If this seems oppressive or unfair, then it may be because you're still staring at Second Life's compelling 3D user interface and seeing something other than a privately owned database. Users of IRC, Facebook, Myspace, and other online social environments never get around to demanding a government. These applications just don't LOOK like something that should have a government. But at the core the systems are identical to Linden Lab when it comes to government responsibilities ... they have none, only corporate responsibilities.

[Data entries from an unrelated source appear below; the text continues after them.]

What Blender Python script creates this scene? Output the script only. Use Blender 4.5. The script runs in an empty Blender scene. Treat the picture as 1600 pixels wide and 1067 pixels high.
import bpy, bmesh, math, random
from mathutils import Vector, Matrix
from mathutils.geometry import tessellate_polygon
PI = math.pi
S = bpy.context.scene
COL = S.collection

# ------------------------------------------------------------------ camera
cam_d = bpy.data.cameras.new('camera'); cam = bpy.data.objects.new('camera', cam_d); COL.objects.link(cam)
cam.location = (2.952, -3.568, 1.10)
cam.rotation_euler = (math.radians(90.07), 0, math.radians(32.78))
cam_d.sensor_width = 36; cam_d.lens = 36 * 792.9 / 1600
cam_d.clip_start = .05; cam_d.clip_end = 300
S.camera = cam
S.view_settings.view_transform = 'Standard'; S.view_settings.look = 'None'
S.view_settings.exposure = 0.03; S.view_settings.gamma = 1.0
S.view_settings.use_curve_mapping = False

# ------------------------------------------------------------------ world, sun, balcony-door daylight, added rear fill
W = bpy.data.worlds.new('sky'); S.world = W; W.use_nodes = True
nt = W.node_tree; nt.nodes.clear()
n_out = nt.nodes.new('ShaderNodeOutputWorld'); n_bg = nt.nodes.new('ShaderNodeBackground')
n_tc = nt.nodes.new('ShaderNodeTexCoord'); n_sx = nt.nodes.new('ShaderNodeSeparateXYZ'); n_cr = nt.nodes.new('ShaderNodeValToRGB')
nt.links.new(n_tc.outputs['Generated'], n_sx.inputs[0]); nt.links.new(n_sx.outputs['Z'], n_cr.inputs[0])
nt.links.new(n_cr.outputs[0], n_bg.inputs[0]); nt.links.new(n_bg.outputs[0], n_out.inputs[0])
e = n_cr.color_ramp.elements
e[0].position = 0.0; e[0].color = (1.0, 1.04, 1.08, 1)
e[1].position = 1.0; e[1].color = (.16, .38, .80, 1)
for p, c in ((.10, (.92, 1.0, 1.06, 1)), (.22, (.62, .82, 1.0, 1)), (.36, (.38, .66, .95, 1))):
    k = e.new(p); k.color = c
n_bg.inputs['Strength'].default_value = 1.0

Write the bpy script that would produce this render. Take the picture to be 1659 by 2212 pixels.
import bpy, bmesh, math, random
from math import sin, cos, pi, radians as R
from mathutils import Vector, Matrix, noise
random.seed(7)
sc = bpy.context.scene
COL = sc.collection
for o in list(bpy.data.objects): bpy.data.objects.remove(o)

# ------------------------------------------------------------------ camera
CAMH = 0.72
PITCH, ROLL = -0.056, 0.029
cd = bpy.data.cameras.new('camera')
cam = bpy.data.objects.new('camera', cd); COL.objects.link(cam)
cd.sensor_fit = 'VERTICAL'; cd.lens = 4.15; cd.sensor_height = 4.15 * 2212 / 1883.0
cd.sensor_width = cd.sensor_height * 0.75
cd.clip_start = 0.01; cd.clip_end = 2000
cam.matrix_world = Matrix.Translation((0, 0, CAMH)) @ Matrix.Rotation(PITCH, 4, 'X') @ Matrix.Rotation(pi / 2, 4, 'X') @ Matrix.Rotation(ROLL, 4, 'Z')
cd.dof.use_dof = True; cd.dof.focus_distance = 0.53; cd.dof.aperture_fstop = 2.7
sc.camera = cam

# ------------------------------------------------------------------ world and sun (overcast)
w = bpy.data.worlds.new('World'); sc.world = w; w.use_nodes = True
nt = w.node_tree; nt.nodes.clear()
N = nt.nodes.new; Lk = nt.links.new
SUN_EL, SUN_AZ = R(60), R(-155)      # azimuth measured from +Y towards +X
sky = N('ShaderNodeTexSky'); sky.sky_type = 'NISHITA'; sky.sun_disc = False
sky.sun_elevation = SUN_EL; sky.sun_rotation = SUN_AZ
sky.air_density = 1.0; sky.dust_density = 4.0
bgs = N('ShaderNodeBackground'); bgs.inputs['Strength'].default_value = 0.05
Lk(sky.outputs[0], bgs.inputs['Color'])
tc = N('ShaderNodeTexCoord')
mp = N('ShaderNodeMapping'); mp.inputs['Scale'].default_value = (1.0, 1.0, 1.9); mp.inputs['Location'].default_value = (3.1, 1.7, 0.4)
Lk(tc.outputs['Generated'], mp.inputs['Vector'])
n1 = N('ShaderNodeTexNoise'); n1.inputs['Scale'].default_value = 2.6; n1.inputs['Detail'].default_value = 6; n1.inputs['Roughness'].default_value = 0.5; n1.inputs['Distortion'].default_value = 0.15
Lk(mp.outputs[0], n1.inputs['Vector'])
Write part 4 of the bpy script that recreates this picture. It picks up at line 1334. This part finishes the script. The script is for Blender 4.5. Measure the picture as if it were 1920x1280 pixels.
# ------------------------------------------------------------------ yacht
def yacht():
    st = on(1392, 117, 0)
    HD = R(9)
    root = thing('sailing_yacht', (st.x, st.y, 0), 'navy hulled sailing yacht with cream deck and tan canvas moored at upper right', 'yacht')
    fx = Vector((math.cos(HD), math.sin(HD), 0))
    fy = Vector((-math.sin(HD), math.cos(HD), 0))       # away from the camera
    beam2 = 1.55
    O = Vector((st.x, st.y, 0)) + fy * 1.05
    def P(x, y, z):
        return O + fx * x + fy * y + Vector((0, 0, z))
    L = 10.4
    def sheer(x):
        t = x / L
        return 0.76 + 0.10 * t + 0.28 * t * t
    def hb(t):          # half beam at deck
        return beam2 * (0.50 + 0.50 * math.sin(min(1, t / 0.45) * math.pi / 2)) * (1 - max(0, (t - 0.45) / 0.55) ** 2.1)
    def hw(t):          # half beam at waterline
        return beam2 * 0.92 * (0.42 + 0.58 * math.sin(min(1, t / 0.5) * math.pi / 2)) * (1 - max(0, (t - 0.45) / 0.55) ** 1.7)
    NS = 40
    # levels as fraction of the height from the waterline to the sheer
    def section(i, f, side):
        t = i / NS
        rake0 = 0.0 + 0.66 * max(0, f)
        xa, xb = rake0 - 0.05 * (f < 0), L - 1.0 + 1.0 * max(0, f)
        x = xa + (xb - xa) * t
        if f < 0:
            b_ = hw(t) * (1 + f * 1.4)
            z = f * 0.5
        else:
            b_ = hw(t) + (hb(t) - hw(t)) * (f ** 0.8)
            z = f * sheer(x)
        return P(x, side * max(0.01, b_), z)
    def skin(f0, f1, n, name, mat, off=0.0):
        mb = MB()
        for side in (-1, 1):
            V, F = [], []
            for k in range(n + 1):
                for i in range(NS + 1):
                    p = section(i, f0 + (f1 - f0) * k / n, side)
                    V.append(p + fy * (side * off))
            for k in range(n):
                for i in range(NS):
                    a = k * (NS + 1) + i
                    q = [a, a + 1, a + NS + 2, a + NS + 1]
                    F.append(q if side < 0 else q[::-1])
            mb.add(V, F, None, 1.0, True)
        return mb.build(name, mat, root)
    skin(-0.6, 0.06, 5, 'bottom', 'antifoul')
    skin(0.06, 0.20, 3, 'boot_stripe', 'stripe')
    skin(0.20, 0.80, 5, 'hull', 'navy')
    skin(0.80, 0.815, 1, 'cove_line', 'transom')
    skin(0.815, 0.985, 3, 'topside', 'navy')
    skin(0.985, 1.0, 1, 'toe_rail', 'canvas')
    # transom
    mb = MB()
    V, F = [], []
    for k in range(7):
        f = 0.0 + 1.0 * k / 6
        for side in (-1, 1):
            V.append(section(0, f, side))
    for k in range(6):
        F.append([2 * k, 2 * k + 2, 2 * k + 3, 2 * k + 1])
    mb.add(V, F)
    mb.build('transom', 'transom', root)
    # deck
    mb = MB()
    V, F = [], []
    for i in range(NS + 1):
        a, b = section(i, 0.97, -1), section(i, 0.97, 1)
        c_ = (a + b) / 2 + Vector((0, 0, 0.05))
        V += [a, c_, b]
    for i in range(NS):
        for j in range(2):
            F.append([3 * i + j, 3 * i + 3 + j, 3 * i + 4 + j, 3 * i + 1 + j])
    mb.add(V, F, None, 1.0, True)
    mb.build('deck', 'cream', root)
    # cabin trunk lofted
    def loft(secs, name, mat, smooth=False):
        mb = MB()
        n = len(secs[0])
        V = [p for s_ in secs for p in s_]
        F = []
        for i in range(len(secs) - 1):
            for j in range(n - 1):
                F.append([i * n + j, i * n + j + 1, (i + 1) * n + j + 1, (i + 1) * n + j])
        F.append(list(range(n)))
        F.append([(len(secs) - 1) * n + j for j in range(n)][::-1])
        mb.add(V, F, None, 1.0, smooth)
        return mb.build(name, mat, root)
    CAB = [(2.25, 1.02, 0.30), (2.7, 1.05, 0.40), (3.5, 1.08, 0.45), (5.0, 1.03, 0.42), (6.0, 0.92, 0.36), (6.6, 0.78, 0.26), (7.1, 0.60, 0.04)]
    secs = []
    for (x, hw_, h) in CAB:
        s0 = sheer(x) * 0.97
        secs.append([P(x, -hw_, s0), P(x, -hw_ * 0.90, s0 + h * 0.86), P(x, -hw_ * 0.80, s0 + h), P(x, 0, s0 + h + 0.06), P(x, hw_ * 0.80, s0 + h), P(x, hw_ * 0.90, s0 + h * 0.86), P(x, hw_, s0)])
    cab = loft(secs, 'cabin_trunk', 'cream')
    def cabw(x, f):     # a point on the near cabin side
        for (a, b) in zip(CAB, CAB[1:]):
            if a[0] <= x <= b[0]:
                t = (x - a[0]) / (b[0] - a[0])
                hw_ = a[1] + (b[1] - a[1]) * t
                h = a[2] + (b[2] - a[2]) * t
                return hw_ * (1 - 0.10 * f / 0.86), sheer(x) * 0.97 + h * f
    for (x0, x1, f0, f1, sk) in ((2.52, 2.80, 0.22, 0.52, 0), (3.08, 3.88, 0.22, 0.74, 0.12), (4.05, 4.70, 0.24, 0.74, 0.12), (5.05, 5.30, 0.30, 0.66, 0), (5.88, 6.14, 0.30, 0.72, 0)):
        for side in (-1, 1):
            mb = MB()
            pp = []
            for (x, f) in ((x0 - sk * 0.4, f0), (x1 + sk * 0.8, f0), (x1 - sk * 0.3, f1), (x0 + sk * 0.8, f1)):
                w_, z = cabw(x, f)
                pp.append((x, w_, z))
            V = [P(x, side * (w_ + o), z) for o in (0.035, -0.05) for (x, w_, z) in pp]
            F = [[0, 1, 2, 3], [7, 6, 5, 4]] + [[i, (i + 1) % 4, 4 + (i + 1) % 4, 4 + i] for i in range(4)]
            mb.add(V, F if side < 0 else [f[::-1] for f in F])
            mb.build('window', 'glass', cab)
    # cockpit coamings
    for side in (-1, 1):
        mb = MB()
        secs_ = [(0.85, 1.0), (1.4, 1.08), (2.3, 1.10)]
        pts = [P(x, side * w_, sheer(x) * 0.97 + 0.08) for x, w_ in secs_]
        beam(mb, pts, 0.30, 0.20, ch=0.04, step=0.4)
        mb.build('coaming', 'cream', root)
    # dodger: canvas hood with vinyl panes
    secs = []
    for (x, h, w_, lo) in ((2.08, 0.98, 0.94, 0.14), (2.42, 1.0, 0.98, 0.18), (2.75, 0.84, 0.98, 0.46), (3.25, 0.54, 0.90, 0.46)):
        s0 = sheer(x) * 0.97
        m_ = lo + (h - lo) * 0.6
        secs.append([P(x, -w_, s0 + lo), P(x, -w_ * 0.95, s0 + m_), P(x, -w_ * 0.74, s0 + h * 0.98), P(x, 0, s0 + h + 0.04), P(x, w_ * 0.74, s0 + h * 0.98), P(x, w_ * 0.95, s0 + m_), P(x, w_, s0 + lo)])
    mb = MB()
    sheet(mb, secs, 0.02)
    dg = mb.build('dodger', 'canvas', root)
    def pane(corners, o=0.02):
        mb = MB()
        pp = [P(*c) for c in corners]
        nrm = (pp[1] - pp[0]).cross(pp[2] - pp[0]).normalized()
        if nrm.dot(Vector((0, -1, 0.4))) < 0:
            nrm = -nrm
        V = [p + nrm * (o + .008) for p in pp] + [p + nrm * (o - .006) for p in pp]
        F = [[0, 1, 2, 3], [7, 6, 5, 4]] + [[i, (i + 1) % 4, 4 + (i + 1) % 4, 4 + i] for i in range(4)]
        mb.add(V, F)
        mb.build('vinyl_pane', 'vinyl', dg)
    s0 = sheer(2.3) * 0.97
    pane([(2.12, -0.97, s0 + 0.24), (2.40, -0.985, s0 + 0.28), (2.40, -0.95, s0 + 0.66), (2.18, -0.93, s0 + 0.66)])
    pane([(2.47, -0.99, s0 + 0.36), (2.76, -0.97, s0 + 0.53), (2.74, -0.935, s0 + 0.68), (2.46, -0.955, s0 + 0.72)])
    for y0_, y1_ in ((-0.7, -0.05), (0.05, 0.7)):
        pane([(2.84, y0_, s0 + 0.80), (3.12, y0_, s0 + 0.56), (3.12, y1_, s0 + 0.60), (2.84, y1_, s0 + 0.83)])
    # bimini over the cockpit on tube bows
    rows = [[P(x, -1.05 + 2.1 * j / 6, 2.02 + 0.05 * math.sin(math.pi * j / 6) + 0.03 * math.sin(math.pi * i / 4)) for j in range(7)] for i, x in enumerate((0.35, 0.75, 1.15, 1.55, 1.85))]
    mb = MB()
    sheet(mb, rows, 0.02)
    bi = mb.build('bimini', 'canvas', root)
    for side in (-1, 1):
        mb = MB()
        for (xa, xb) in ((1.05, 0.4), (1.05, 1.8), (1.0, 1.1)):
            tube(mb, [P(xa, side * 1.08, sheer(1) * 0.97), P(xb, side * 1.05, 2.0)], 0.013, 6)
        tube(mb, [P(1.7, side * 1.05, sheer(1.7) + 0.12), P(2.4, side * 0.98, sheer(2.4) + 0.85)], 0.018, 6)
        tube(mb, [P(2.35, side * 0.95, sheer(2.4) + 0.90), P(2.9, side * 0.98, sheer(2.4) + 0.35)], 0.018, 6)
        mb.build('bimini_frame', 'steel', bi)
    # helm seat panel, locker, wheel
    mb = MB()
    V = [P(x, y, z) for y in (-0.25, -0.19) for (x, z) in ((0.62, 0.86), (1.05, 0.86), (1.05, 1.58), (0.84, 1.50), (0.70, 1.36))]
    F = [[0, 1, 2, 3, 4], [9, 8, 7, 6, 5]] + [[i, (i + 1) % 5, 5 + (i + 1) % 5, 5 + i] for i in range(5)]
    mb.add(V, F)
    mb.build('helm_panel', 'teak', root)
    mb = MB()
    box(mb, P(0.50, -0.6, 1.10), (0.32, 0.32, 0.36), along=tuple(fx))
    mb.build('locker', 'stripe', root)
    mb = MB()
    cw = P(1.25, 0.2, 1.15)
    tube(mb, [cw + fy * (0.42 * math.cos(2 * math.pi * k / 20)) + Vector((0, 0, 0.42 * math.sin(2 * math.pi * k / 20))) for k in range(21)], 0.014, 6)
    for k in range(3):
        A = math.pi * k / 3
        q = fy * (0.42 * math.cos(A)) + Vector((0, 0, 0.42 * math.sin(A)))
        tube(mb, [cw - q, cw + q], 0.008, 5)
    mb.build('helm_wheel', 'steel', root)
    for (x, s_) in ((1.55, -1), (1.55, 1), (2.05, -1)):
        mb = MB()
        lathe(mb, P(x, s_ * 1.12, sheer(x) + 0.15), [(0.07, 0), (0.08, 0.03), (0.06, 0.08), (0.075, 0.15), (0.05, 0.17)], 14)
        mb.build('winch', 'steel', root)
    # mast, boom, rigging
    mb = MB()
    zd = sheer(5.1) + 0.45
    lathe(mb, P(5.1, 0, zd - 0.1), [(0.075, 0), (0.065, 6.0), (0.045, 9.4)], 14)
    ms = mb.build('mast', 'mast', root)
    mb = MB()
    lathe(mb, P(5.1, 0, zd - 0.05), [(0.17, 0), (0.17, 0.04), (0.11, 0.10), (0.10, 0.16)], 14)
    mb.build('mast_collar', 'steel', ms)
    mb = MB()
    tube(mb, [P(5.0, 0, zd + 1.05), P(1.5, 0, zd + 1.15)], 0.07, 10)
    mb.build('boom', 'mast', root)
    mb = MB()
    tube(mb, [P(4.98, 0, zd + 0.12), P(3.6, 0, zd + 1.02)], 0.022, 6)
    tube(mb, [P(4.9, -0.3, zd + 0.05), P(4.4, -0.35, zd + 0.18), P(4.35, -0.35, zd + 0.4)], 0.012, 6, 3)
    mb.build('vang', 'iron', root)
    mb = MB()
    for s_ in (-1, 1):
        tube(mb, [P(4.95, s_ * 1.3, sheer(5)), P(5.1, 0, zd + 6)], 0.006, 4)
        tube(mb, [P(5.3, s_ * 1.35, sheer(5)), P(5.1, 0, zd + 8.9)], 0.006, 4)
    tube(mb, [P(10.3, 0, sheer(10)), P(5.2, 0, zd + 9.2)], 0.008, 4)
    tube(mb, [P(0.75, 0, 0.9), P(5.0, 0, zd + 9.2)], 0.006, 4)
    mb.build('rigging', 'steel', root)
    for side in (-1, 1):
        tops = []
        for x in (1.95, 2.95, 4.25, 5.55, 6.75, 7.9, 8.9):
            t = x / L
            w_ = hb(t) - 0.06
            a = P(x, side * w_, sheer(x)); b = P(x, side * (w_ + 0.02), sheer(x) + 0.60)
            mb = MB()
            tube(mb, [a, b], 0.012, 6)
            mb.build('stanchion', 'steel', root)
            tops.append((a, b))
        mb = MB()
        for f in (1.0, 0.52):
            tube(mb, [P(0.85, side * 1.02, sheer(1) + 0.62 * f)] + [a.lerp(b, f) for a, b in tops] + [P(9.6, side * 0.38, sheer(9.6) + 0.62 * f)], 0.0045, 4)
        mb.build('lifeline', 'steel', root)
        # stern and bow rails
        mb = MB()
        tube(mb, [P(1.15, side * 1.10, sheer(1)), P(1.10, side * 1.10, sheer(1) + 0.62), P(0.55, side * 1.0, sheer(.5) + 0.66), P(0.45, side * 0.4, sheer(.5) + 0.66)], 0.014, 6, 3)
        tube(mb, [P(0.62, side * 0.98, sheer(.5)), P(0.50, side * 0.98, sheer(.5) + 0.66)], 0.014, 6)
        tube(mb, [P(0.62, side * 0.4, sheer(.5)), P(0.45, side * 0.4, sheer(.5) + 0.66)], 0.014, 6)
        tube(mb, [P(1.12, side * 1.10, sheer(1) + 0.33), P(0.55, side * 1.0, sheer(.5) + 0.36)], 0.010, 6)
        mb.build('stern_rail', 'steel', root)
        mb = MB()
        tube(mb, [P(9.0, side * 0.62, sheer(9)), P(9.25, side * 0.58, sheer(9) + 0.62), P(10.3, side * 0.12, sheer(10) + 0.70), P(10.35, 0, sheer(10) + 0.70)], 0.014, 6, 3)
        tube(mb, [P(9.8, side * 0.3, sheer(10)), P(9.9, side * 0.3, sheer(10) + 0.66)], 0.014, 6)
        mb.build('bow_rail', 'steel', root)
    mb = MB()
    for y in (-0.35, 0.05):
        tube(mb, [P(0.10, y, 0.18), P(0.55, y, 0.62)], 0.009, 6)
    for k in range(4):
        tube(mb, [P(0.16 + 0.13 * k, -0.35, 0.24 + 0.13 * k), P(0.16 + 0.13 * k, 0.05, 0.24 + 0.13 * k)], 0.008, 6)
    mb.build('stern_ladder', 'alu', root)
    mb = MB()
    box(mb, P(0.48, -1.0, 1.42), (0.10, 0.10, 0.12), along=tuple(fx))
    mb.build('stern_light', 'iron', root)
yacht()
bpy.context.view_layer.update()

Don't get me wrong. I'm not trying to tell you to shut up and take whatever Linden Lab shoves your throat! Residents have real power to change things. But it won't happen by treating Linden Lab as a government but rather as a corporation vitally interested in staying profitable. Feature and policy requests by residents will be taken very seriously if they fit in with Linden Lab grand scheme and if they perceive the changes to be potentially profitable. Under more hostile conditions, a boycott and an appeal to the press could shake LL into corporate action. Finally, residents always have the option to take Linden Lab to court if the company's policies may be considered unlawful. None of this makes Linden Lab a government, but it is a real way users can influence their virtual world.

So folks can play government if it pleases them. At best the exercise will be fun but ineffective. At worst the faux governmental airs will add a cumbersome and unnecessary layer of formality that will distract from the free-market relationships that exists between Linden Lab and residents ... company and customers.